Cet épisode est la plus grande épreuve vécue par Saint Augustin, plus douloureuse même que la perte de son fils ou de sa mère. Il raconte comment il bascule dans les ténèbres et comment il devient étranger à lui-même. "Tout ce que j’avais eu en commun avec lui, s'était changé, sans lui, en cruelle torture". 40 ans plus tard, lorsqu'il devient le théologien que l’on sait, Saint Augustin va écrire "Les Confessions", cette immense profession de foi et d’espérance. Il ne réussira pas néanmoins à évoquer ne serait-ce que le prénom de cet ami perdu. On ignore encore aujourd’hui l’identité du jeune homme.

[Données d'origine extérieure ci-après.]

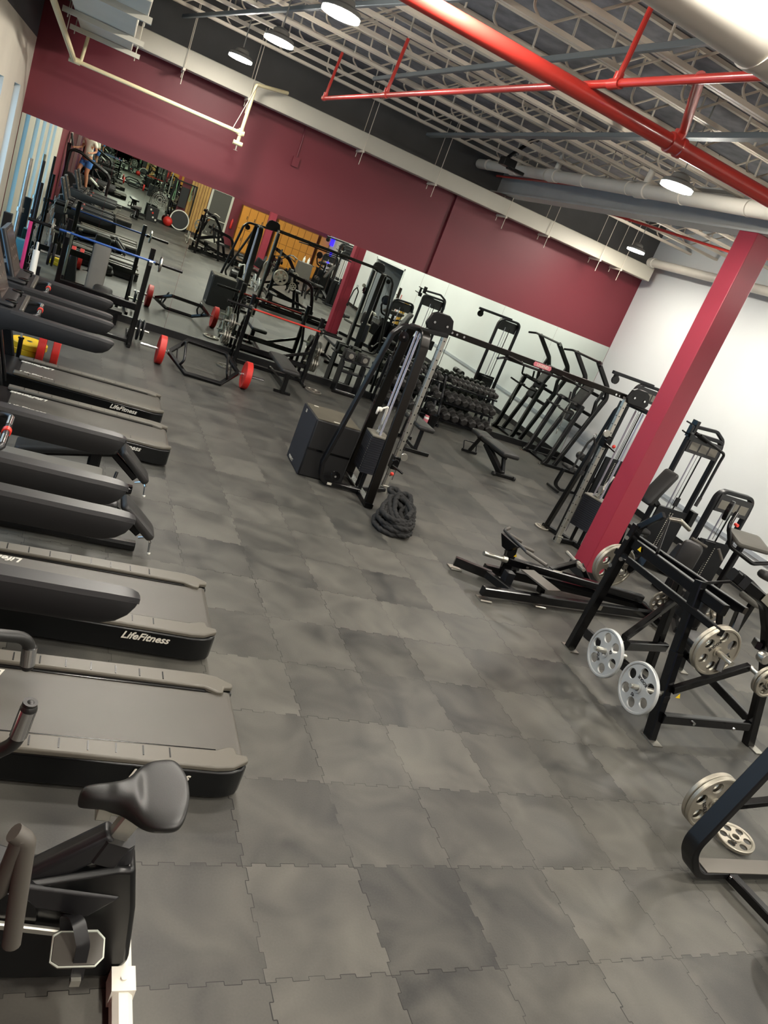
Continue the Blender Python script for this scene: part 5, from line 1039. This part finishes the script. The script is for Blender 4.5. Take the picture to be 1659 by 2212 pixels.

La morale de cette histoire pourrait être : on peut vivre sans faire de philosophie, mais pas sans amis si l'on se réfère à ce qu'avait remarqué le philosophe Aristote : "Personne ne choisirait de vivre sans amis, eût-il tous les autres biens… même la philosophie".
Cette émouvante histoire d’amitié, et la destinée d’Augustin, racontée par Jean-Paul Mongin pour les enfants à partir de 9-10 ans dans son livre intitulé "La Confession de Saint Augustin" dans la collection Les petits Platons. Les illustrations sont de Marion Jeannerot.